Spécialisé en littérature anglaise, Rubén Gallo tente alors de lire Proust, mais n’y parvient pas : «Je ne saisissais pas son humour, et je m’aperçois que mes étudiants passent à côté de son ironie. Sans doute faut-il avoir vécu pour ça.» Un séminaire d’Antoine Compagnon à Columbia, bien des années plus tard, lui ouvrira les portes de la Recherche. Il ne les a plus refermées.
En 1991, il rejoint la ville de Kafka : «Prague vivait le changement brutal du monde soviétique au monde capitaliste. Les enseignes des horlogers de 1948 étaient encore là, mais à l’intérieur on vendait des pâtisseries internationales. Les premières couleurs apparaissaient, comme des fleurs hors de saison.» Il rentre au Mexique où il travaille dans une galerie d’art et monte l’une des premières expositions gays à Mexico : «No soy puto». Il fera sa thèse sur l’avant-garde mexicaine et les machines.
En 1995, il s’installe à New York. Il y a beaucoup d’effervescence intellectuelle, en particulier française. L’étudiant fait la navette entre le séminaire de Gérard Genette à New York University et celui de Julia Kristeva à Columbia. Genette «faisait son cours sur l’Œuvre de l’art. Il avait une précision chirurgicale - et kantienne. C’était plein». Robbe-Grillet fait une conférence intitulée «Comment j’ai perdu mon poste à cause de la correction politique» : «On venait écouter l’enfant terrible de la littérature. C’était plein. Tout était plein. Tout a changé : pour les jeunes, cette culture n’a plus la même importance.»
Freud entre dans sa vie par un séminaire de Julia Kristeva. Il suit également ses cours sur Hannah Arendt, la revue Tel Quel. Un jour, Nathalie Sarraute est invitée par elle au séminaire sur Freud. C’est le dernier grand voyage de l’écrivain. Rubén Gallo est là : «La salle était pleine. Arrive cette petite femme si mince, disparaissant dans un gros manteau de peau, et qui marchait plus vite que tout le monde. Elle s’est assise et elle a dit d’une voix ferme : messieurs les photographes, faites vos photos maintenant, car je déteste être interrompue par les flashs. Puis elle a lu un texte d’Ici. On est au milieu d’une conversation et elle oublie le nom d’un peintre. Elle tourne, et tourne autour de cet oubli, jusqu’au moment où elle trouve le nom : Arcimboldo ! Elle n’écrit rien sur lui. Ce ne sont que des souvenirs intimes, par associations.» De Kristeva, il dit : «Elle a été presque plus importante comme personne que comme auteur. Elle avait une étincelle qui mélangeait l’esprit et le corps.
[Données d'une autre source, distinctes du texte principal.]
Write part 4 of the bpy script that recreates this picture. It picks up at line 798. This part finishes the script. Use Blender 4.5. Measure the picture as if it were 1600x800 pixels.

C’était sensuel et brillant, chose très rare ici, où les gens pensent malgré leurs corps.» Freud au Mexique lui doit quelques outils de réflexion et il lui est dédié.
Oies. Rubén Gallo possède en Bourgogne une jolie maison où, avec son compagnon, l’artiste canadien Terence Gower, il travaille entre deux semestres universitaires. Deux oies leur tiennent compagnie dans un jardin de style anglais. Une langue ou une autre se dépose, selon l’objet, les convives et les circonstances, comme un drap de soie sur la conversation. C’est là que se trouve sa bibliothèque proustienne - en français. C’est donc là qu’il a travaillé aux Latino-Américains de Proust.
Ceux qui ont croisé la vie de l’auteur de la Recherche sont quatre : le compositeur et musicien vénézuélien Reynaldo Hahn, qui fut son premier amour et resta son ami ; le peintre argentin Gabriel Yturri, secrétaire de Robert de Montesquiou (modèle du baron de Charlus) ; le poète cubano-français José Maria de Heredia, auteur des Conquérants et maître admiré du Parnasse ; le critique d’origine mexicaine Ramon Fernandez, père de Dominique et auteur de l’une des premières études sur Proust.
A chacun, Rubén Gallo consacre un chapitre suivi de «paperoles», terme repris de Proust, dans lesquelles il étudie la présence dans l’œuvre de Latinos secondaires, diplomates péruvien ou brésilien, ou encore l’usage qu’on y fait de la culture hispanique. On apprend que le mot rastaquouère, alors très en vogue, viendrait de l’espagnol rasca cueros,qui désigne les travailleurs du cuir. Le poète Rubén Darío écrit un texte entier sur ce mot qui frappe les individus soupçonnés dans les salons de«manquer de culture, et, pour être plus précis, de goût». On ne s’approprie les artistes étrangers que si on les nationalise. La France est déjà peu accueillante, mais elle a encore les moyens de faire croire aux autres que c’est justifié.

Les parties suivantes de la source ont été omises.